611.93/4–1152: Telegram

No. 19
The Ambassador in India (Bowles) to the Department of State

top secret

3733. Bajpai called me to his office to discuss cable just recd from Panikkar1 in Peking. Panikkar statement was as fols:

a.
Several weeks ago he had felt rather optimistic about outlook for truce agrmt in Korea; however recent devels, particularly the bitterness and vigor with which the Commies had pressed germ warfare charges, had convinced him the Chi were not in mood for agrmts of any kind.
b.
It was his considered opinion that Chi, fully supported by the Sov Union was about to embark on a broad program of aggression which might readily lead to third world war; that this policy had grown out of the conviction of Chi-Commies and Sov Union that Western armament program was far behind schedule and that US and its associates were too weak to handle a world-wide conflagration successfully.
c.
Panikkar further stated that the dangers that he foresaw might not develop in the next few weeks, but that he was most pessimistic about outlook, and anxious to leave China as quickly as he can be released (Bajpai said this wld be May at latest and that his successor wld definitely be Raghavan, now GOI Min at Bern).

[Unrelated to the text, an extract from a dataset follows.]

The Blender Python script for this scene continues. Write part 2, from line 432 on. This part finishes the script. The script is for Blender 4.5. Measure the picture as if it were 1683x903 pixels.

Bajpai stated that the PriMin,2 … was inclined to believe that the situation might be as serious as it had been described. However, he (Bajpai) disagreed and indeed had just sent a memo to the PriMin in which he had said that in his opinion it wld be mistake to take the … story too seriously:

. . . . . . .

(b)
Chi-Commies and/or Sov Union may have deliberately planted statements and rumors to convince Panikkar of this dire turn of [Page 44]events on the theory that this might bring forth further compromises from us in Korea.
(c)
It was quite possible that Chi might embark on irresponsible campaign of aggression but in his judgement it was most unlikely that the Sov Union wld allow itself to become involved in an action of that kind. In Bajpai opinion the Sov Union is well aware of US industrial power and the fact that USSR cannot win Third World War. However he did not discount possibility that Sov Union wld allow or even encourage the Chi-Commies to embark on an aggressive program in which they themselves wld not take a direct part unless later developments indicated the West’s inability to cope with the conflagration which the Chi had started.

Bajpai emphasized that while … we shld by no means brush aside the situation and that now was time to take any possible step that might conceivably ease the situation. He then specifically but unofficially urged me to propose to my govt that we draw up a carefully prepared statement of our intentions in Asia, our desire for peace, our determination to oppose aggresion etc., and that we make our position known to Chi Commie Govt. He stated that Mrs. Pandit’s mission to Peking had come at very opportune time and, although he had not discussed situation with her or the PriMin he felt there wld be no question of her willingness to carry it to Mao Tse-tung.

His proposal is very close to my own suggestion in Embtel 3690, April 9. We believe this proposal shld be given every possible consideration. Certainly there cld be no harm in a restatement of American motives in Asia. In our opinion Mrs. Pandit is a reliable agent to transmit these views to Peking in a sympathetic and responsible way.

While there is strong likelihood any suggestions of ours will fall on deaf ears, at the very minimum we will strengthen confidence of GOI in us and, in addition we will have established clear record as to our willingness to reach agrmt on any reasonable basis and to the fact that we are not responsible for whatever may occur.

This msg cld take form of ltr from the Secretary or the President directly to Mrs. Pandit, or if we wish a somewhat less official approach, it cld be sent to me for discussion with Mrs. Pandit. Since the msg wld be signed for Mao Tse-tung, we believe it wld carry more weight if it came in form of letter from the President himself. If the letter is sent to me, a copy cld be given to Mrs. Pandit. We are preparing suggested letter which we will transmit to you on Monday3 by tel.4

Bowles
  1. K.M. Panikkar, Indian Ambassador to the People’s Republic of China.
  2. Jawaharlal Nehru.
  3. Apr. 14.
  4. No such telegram has been found in Department of State files, but see telegram 2399 to New Delhi, Document 22.